_Written request_
Search the data for the string "Blender" and extract every line where it appears.

_Available data_
------------------------------

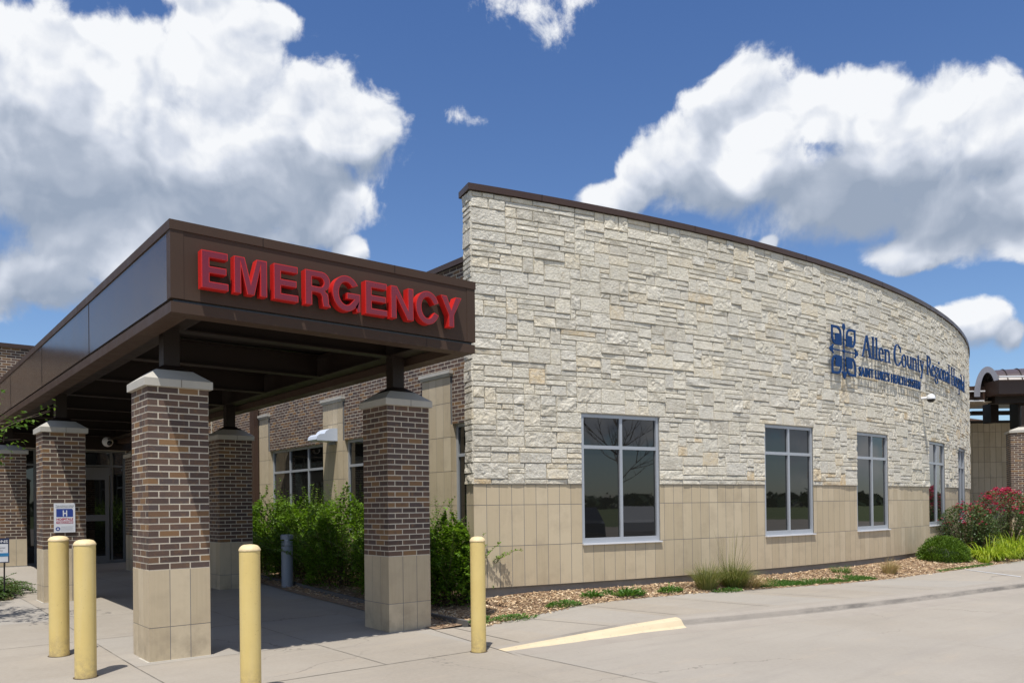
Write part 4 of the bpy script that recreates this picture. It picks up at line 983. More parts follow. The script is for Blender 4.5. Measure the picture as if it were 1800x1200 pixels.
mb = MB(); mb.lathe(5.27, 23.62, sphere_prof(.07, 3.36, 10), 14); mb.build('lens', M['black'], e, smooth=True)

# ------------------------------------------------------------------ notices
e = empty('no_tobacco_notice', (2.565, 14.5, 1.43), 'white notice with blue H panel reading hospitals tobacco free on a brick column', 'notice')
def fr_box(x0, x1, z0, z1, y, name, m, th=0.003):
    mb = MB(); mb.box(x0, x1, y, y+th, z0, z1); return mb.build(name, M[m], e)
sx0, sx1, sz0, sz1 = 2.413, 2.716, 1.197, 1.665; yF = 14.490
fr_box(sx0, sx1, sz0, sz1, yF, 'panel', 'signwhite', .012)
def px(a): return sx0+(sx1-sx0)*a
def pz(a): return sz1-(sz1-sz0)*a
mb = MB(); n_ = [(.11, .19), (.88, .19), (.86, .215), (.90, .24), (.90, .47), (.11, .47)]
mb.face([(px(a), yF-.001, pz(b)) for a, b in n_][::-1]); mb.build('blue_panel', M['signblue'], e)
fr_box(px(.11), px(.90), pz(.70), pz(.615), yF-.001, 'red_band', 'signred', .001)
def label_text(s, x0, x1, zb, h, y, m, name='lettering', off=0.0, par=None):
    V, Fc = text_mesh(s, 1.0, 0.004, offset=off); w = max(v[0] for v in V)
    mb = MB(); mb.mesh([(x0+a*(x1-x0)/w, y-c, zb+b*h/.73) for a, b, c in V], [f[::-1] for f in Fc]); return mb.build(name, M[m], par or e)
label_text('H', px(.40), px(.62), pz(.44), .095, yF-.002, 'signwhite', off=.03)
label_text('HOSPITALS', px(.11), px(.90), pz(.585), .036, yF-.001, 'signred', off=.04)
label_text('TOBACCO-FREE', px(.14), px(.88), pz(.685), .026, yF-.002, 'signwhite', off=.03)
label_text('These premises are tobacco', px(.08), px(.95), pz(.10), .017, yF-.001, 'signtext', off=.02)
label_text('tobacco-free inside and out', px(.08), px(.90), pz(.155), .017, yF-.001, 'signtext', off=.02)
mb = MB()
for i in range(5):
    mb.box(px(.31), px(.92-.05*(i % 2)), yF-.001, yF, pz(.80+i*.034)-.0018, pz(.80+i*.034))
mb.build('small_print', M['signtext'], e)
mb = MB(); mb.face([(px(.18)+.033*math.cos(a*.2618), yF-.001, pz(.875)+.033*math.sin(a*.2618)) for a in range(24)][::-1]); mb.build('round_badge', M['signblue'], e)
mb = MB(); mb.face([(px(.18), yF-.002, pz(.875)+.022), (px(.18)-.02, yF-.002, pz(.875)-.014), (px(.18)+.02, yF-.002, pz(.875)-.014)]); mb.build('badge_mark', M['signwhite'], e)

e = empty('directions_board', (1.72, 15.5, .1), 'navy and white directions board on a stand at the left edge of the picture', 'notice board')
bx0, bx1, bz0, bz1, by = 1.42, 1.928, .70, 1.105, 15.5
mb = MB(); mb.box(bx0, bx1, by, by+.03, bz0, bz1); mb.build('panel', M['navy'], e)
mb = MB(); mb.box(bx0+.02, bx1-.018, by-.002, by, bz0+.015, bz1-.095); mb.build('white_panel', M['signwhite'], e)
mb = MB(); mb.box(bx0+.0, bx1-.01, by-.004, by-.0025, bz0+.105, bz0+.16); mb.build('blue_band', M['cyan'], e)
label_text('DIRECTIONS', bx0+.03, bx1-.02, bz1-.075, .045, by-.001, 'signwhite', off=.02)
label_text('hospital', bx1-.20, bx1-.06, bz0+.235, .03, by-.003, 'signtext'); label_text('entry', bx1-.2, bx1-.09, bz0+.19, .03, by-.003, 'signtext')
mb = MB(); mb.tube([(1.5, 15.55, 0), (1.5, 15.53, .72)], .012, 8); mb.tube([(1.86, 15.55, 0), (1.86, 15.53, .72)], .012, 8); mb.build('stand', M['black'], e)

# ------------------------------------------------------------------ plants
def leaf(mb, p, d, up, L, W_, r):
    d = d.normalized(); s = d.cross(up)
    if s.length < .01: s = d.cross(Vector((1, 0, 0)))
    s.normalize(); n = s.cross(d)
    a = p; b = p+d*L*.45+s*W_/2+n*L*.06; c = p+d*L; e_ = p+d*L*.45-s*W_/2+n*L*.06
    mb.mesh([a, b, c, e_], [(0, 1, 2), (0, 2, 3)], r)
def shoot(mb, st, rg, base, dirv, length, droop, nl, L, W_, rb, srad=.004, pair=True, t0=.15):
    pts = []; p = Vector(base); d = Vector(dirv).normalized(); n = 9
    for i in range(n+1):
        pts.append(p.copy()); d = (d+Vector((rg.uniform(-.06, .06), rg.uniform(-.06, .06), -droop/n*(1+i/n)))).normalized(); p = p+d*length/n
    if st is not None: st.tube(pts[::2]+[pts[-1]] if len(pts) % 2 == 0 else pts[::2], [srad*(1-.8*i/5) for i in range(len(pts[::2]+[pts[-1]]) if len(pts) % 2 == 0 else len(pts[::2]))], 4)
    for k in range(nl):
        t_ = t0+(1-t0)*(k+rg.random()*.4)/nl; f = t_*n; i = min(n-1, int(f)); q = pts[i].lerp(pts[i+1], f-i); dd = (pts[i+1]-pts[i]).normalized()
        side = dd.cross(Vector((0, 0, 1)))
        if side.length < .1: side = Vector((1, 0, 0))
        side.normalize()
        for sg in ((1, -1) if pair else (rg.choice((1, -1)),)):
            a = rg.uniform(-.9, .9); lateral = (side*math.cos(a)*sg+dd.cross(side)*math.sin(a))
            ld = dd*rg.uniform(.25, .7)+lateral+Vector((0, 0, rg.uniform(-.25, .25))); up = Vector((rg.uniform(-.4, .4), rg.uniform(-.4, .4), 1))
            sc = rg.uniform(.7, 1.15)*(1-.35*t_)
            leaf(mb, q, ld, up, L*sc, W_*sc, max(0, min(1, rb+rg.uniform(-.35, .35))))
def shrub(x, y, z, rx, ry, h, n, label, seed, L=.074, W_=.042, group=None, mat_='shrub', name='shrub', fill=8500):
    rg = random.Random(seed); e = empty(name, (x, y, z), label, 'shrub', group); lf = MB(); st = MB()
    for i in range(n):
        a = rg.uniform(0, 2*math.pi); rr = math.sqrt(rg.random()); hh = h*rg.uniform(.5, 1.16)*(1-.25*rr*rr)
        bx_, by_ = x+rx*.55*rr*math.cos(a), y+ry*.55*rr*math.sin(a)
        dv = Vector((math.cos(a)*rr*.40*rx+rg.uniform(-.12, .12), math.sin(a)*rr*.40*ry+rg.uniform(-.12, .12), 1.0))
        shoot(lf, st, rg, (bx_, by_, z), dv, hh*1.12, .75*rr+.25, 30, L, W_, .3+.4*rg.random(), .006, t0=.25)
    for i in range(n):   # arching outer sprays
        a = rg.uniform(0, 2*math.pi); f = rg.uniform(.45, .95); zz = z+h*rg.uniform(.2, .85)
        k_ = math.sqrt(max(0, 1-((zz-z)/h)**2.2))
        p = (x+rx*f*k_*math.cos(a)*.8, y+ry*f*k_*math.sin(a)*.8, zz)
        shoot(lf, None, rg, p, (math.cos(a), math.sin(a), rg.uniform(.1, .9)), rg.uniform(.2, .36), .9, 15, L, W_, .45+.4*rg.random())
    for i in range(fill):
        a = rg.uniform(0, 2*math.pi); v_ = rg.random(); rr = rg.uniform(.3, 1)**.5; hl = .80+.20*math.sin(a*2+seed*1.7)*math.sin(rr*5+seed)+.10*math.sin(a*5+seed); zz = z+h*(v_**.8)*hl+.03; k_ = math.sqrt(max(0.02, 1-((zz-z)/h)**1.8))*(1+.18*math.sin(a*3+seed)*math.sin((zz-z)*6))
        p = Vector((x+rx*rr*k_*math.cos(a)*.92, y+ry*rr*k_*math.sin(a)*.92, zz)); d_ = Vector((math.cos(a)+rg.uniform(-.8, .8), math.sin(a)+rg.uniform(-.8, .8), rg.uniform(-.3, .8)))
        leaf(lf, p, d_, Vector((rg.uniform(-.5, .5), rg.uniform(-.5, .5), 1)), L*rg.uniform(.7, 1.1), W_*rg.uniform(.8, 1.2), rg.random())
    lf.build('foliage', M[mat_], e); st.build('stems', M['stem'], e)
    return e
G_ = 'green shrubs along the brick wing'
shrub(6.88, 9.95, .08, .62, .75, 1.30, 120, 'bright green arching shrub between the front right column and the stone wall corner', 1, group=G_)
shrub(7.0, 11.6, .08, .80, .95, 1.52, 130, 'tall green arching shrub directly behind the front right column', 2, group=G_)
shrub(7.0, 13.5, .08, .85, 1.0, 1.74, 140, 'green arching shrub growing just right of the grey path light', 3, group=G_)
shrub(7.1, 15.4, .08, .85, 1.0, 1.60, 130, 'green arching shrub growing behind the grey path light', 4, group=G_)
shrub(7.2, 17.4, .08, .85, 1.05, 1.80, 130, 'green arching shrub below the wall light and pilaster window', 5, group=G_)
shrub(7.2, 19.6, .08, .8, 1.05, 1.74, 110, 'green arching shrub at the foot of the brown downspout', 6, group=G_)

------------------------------

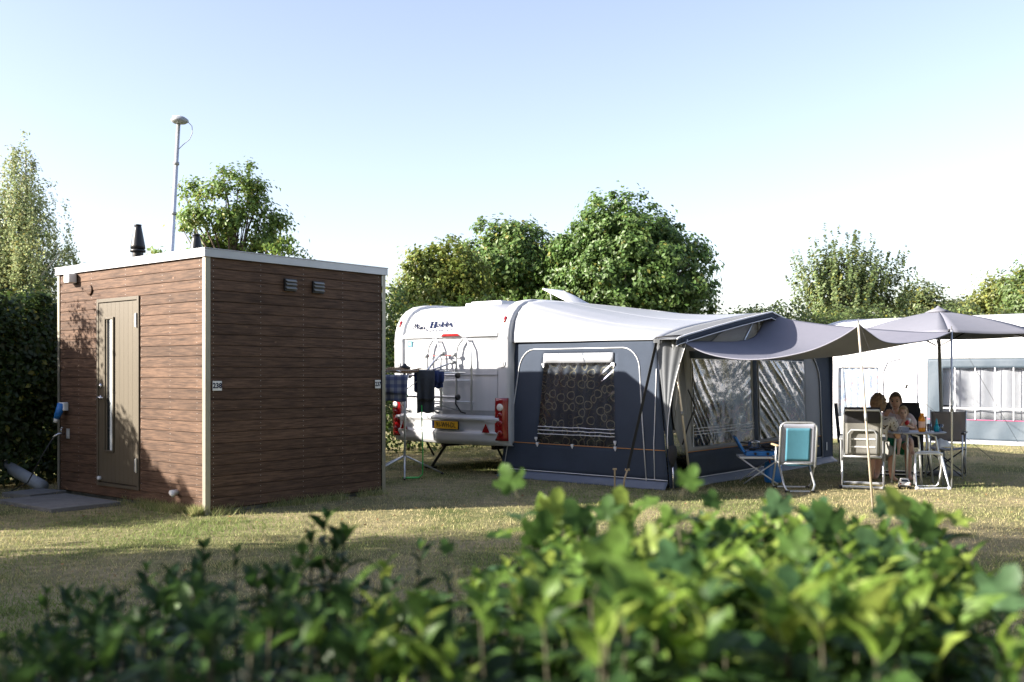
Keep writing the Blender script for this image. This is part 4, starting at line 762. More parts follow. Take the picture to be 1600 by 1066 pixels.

------------------------------

_Solved exercise_
Write part 4 of the bpy script that recreates this picture. It picks up at line 983. More parts follow. The script is for Blender 4.5. Measure the picture as if it were 1800x1200 pixels.
Keep writing the Blender script for this image. This is part 4, starting at line 762. More parts follow. Take the picture to be 1600 by 1066 pixels.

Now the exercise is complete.